I have even wondered if I have killed simply by eating meat. Perhaps I failed Little Cloud, our zen bunny, or I would have if pure joy could ever fail anyone. He died last April. I have promised to write these tales properly some other time, as you know such words as these are threads of a broader tapestry, maybe even the living carpet of some boundless room where the bookshelves are trees still & the words run with sweet sun water like veins in leaves.
I cooked a joint — probably pig — that I bought because it was going off. I put the oven dish outside for the rats to lick & that night heard fox for the first time in many years. They reminded me of a story, something between the hares & the bunnies, & I set out trying to write it — maybe that was Lent last year? — I couldn’t write it. I started but I couldn’t keep it up. I conjured foxy but then I never put them back away & if there was a story there it wasn’t long before they finished it. Left me a little bit — the back legs again — to put in the ground & remember.

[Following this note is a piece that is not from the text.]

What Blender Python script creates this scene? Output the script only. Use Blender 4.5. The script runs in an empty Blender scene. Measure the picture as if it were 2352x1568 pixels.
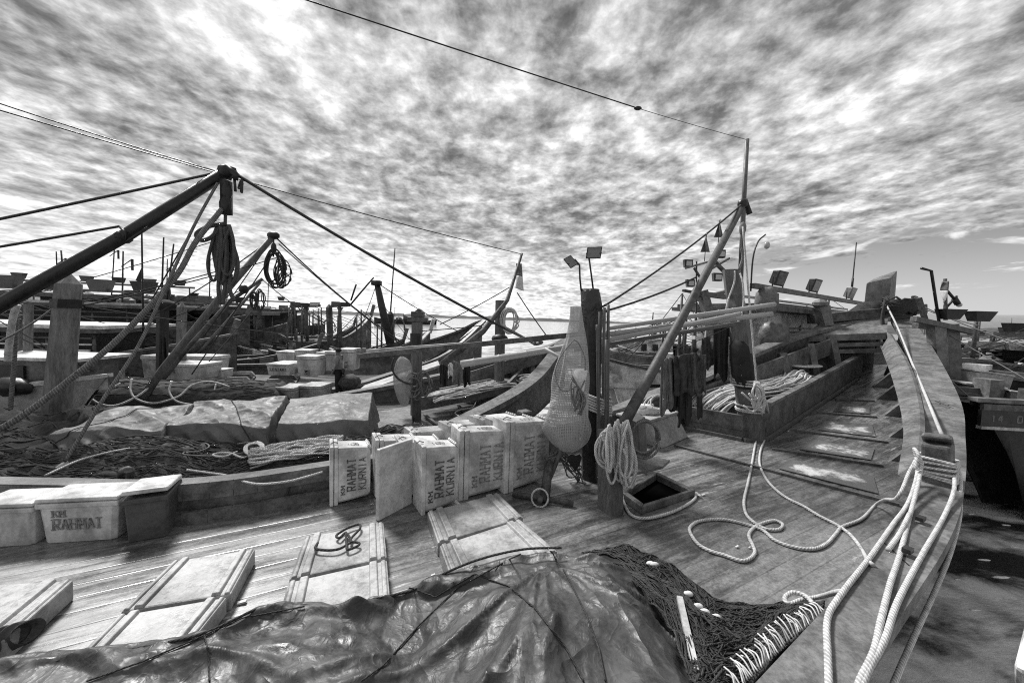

If there really is a tree in Eden whose fruit gives the knowledge of Good & Evil I think that fruit must be flesh. Perhaps it is a tree the body of God is buried under. Their bones becomes the wood & their nuts become the nuts & that’s why I’m nuts. Why we are insane, I mean. Such trips are so hard to handle the knowledge leads to ignorance, which is always somehow wilful even as it’s a given. Imagine if every blink you had to peel your eyeballs like grapes & drop them into your own insatiably self-satisfied yawn. You would cry such sweet nectar the angels would become insects just to sop you up.